--- begin ---

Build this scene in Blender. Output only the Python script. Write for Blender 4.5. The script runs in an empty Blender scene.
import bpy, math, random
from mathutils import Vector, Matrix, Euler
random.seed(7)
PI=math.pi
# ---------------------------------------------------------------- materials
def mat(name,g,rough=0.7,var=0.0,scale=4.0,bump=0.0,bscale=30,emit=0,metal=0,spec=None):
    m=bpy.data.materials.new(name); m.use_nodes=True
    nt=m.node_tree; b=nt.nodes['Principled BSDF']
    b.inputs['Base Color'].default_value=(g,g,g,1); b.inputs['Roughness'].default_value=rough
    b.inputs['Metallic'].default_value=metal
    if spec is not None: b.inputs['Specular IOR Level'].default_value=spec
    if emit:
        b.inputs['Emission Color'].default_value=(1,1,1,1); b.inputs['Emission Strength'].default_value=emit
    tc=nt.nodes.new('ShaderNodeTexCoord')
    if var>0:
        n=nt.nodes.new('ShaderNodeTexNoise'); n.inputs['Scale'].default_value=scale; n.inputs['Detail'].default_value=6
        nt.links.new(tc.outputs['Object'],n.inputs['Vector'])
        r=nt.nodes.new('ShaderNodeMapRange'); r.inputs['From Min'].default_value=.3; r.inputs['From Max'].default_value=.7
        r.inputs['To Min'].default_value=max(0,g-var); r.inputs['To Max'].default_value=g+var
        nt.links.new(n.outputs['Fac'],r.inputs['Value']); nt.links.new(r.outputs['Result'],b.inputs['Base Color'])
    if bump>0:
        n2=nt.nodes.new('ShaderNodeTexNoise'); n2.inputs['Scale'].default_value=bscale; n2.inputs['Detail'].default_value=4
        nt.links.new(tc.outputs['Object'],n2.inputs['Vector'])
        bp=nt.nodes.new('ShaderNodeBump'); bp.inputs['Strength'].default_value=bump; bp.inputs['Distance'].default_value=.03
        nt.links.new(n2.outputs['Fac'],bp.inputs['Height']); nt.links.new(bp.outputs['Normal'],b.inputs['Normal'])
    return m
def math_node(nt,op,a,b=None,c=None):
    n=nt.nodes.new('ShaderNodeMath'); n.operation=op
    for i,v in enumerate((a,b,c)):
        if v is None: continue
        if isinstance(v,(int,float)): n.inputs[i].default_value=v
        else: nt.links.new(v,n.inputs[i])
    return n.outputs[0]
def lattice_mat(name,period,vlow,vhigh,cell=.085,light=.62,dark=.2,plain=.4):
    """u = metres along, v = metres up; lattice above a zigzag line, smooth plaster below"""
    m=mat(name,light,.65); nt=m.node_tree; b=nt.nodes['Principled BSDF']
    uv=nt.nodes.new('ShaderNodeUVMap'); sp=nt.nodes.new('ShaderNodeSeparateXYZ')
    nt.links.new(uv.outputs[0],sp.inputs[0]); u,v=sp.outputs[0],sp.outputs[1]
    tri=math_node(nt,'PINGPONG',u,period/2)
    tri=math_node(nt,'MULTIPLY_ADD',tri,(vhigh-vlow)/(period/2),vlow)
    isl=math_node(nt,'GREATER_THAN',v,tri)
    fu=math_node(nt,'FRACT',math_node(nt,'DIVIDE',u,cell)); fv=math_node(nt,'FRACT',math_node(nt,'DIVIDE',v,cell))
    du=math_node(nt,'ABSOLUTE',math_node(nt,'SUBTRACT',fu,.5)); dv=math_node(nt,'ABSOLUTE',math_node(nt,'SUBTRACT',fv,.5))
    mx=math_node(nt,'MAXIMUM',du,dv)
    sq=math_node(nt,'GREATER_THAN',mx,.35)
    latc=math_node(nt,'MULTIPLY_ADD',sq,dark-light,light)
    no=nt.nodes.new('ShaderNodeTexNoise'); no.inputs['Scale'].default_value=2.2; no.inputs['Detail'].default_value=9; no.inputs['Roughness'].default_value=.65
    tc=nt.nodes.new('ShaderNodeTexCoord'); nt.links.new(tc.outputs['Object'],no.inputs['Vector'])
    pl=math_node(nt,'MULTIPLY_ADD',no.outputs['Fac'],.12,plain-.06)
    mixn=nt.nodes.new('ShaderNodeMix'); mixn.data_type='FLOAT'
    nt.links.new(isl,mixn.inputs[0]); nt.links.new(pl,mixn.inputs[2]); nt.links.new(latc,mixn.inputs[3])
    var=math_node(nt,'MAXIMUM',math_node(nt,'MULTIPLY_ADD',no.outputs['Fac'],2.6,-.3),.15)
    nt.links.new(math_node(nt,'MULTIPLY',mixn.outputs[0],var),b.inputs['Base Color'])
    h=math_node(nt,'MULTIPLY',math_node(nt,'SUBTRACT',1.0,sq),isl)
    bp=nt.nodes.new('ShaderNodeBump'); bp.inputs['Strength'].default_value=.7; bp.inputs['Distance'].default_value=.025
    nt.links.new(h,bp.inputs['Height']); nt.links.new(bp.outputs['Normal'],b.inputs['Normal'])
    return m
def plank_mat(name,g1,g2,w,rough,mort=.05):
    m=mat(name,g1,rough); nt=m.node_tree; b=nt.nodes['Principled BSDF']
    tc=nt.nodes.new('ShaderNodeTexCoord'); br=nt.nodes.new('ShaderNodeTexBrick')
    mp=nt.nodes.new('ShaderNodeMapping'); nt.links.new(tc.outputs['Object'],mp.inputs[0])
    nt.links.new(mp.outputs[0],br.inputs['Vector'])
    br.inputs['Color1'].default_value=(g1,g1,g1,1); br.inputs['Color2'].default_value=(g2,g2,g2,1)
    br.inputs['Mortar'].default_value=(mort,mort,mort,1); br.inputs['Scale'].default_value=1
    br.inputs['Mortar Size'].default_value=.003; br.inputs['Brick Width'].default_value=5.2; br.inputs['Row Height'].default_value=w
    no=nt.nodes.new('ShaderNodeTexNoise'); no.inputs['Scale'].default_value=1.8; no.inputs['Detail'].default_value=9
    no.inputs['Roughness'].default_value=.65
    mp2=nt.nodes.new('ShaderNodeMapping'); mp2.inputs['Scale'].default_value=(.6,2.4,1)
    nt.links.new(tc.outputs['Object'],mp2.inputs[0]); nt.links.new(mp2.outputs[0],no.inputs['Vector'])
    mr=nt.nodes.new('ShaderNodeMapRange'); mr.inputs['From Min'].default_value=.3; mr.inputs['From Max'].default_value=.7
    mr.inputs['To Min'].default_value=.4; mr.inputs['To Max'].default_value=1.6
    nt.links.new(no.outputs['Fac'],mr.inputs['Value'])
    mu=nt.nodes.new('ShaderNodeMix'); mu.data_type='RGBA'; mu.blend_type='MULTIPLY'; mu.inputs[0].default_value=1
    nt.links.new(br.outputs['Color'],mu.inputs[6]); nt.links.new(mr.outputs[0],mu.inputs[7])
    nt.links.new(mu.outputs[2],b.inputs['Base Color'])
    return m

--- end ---

» REQUIREMENTS:
Reproduce the complete set of lines precisely as supplied.

» THE RESULT:
Build this scene in Blender. Output only the Python script. Write for Blender 4.5. The script runs in an empty Blender scene.
import bpy, math, random
from mathutils import Vector, Matrix, Euler
random.seed(7)
PI=math.pi
# ---------------------------------------------------------------- materials
def mat(name,g,rough=0.7,var=0.0,scale=4.0,bump=0.0,bscale=30,emit=0,metal=0,spec=None):
    m=bpy.data.materials.new(name); m.use_nodes=True
    nt=m.node_tree; b=nt.nodes['Principled BSDF']
    b.inputs['Base Color'].default_value=(g,g,g,1); b.inputs['Roughness'].default_value=rough
    b.inputs['Metallic'].default_value=metal
    if spec is not None: b.inputs['Specular IOR Level'].default_value=spec
    if emit:
        b.inputs['Emission Color'].default_value=(1,1,1,1); b.inputs['Emission Strength'].default_value=emit
    tc=nt.nodes.new('ShaderNodeTexCoord')
    if var>0:
        n=nt.nodes.new('ShaderNodeTexNoise'); n.inputs['Scale'].default_value=scale; n.inputs['Detail'].default_value=6
        nt.links.new(tc.outputs['Object'],n.inputs['Vector'])
        r=nt.nodes.new('ShaderNodeMapRange'); r.inputs['From Min'].default_value=.3; r.inputs['From Max'].default_value=.7
        r.inputs['To Min'].default_value=max(0,g-var); r.inputs['To Max'].default_value=g+var
        nt.links.new(n.outputs['Fac'],r.inputs['Value']); nt.links.new(r.outputs['Result'],b.inputs['Base Color'])
    if bump>0:
        n2=nt.nodes.new('ShaderNodeTexNoise'); n2.inputs['Scale'].default_value=bscale; n2.inputs['Detail'].default_value=4
        nt.links.new(tc.outputs['Object'],n2.inputs['Vector'])
        bp=nt.nodes.new('ShaderNodeBump'); bp.inputs['Strength'].default_value=bump; bp.inputs['Distance'].default_value=.03
        nt.links.new(n2.outputs['Fac'],bp.inputs['Height']); nt.links.new(bp.outputs['Normal'],b.inputs['Normal'])
    return m
def math_node(nt,op,a,b=None,c=None):
    n=nt.nodes.new('ShaderNodeMath'); n.operation=op
    for i,v in enumerate((a,b,c)):
        if v is None: continue
        if isinstance(v,(int,float)): n.inputs[i].default_value=v
        else: nt.links.new(v,n.inputs[i])
    return n.outputs[0]
def lattice_mat(name,period,vlow,vhigh,cell=.085,light=.62,dark=.2,plain=.4):
    """u = metres along, v = metres up; lattice above a zigzag line, smooth plaster below"""
    m=mat(name,light,.65); nt=m.node_tree; b=nt.nodes['Principled BSDF']
    uv=nt.nodes.new('ShaderNodeUVMap'); sp=nt.nodes.new('ShaderNodeSeparateXYZ')
    nt.links.new(uv.outputs[0],sp.inputs[0]); u,v=sp.outputs[0],sp.outputs[1]
    tri=math_node(nt,'PINGPONG',u,period/2)
    tri=math_node(nt,'MULTIPLY_ADD',tri,(vhigh-vlow)/(period/2),vlow)
    isl=math_node(nt,'GREATER_THAN',v,tri)
    fu=math_node(nt,'FRACT',math_node(nt,'DIVIDE',u,cell)); fv=math_node(nt,'FRACT',math_node(nt,'DIVIDE',v,cell))
    du=math_node(nt,'ABSOLUTE',math_node(nt,'SUBTRACT',fu,.5)); dv=math_node(nt,'ABSOLUTE',math_node(nt,'SUBTRACT',fv,.5))
    mx=math_node(nt,'MAXIMUM',du,dv)
    sq=math_node(nt,'GREATER_THAN',mx,.35)
    latc=math_node(nt,'MULTIPLY_ADD',sq,dark-light,light)
    no=nt.nodes.new('ShaderNodeTexNoise'); no.inputs['Scale'].default_value=2.2; no.inputs['Detail'].default_value=9; no.inputs['Roughness'].default_value=.65
    tc=nt.nodes.new('ShaderNodeTexCoord'); nt.links.new(tc.outputs['Object'],no.inputs['Vector'])
    pl=math_node(nt,'MULTIPLY_ADD',no.outputs['Fac'],.12,plain-.06)
    mixn=nt.nodes.new('ShaderNodeMix'); mixn.data_type='FLOAT'
    nt.links.new(isl,mixn.inputs[0]); nt.links.new(pl,mixn.inputs[2]); nt.links.new(latc,mixn.inputs[3])
    var=math_node(nt,'MAXIMUM',math_node(nt,'MULTIPLY_ADD',no.outputs['Fac'],2.6,-.3),.15)
    nt.links.new(math_node(nt,'MULTIPLY',mixn.outputs[0],var),b.inputs['Base Color'])
    h=math_node(nt,'MULTIPLY',math_node(nt,'SUBTRACT',1.0,sq),isl)
    bp=nt.nodes.new('ShaderNodeBump'); bp.inputs['Strength'].default_value=.7; bp.inputs['Distance'].default_value=.025
    nt.links.new(h,bp.inputs['Height']); nt.links.new(bp.outputs['Normal'],b.inputs['Normal'])
    return m
def plank_mat(name,g1,g2,w,rough,mort=.05):
    m=mat(name,g1,rough); nt=m.node_tree; b=nt.nodes['Principled BSDF']
    tc=nt.nodes.new('ShaderNodeTexCoord'); br=nt.nodes.new('ShaderNodeTexBrick')
    mp=nt.nodes.new('ShaderNodeMapping'); nt.links.new(tc.outputs['Object'],mp.inputs[0])
    nt.links.new(mp.outputs[0],br.inputs['Vector'])
    br.inputs['Color1'].default_value=(g1,g1,g1,1); br.inputs['Color2'].default_value=(g2,g2,g2,1)
    br.inputs['Mortar'].default_value=(mort,mort,mort,1); br.inputs['Scale'].default_value=1
    br.inputs['Mortar Size'].default_value=.003; br.inputs['Brick Width'].default_value=5.2; br.inputs['Row Height'].default_value=w
    no=nt.nodes.new('ShaderNodeTexNoise'); no.inputs['Scale'].default_value=1.8; no.inputs['Detail'].default_value=9
    no.inputs['Roughness'].default_value=.65
    mp2=nt.nodes.new('ShaderNodeMapping'); mp2.inputs['Scale'].default_value=(.6,2.4,1)
    nt.links.new(tc.outputs['Object'],mp2.inputs[0]); nt.links.new(mp2.outputs[0],no.inputs['Vector'])
    mr=nt.nodes.new('ShaderNodeMapRange'); mr.inputs['From Min'].default_value=.3; mr.inputs['From Max'].default_value=.7
    mr.inputs['To Min'].default_value=.4; mr.inputs['To Max'].default_value=1.6
    nt.links.new(no.outputs['Fac'],mr.inputs['Value'])
    mu=nt.nodes.new('ShaderNodeMix'); mu.data_type='RGBA'; mu.blend_type='MULTIPLY'; mu.inputs[0].default_value=1
    nt.links.new(br.outputs['Color'],mu.inputs[6]); nt.links.new(mr.outputs[0],mu.inputs[7])
    nt.links.new(mu.outputs[2],b.inputs['Base Color'])
    return m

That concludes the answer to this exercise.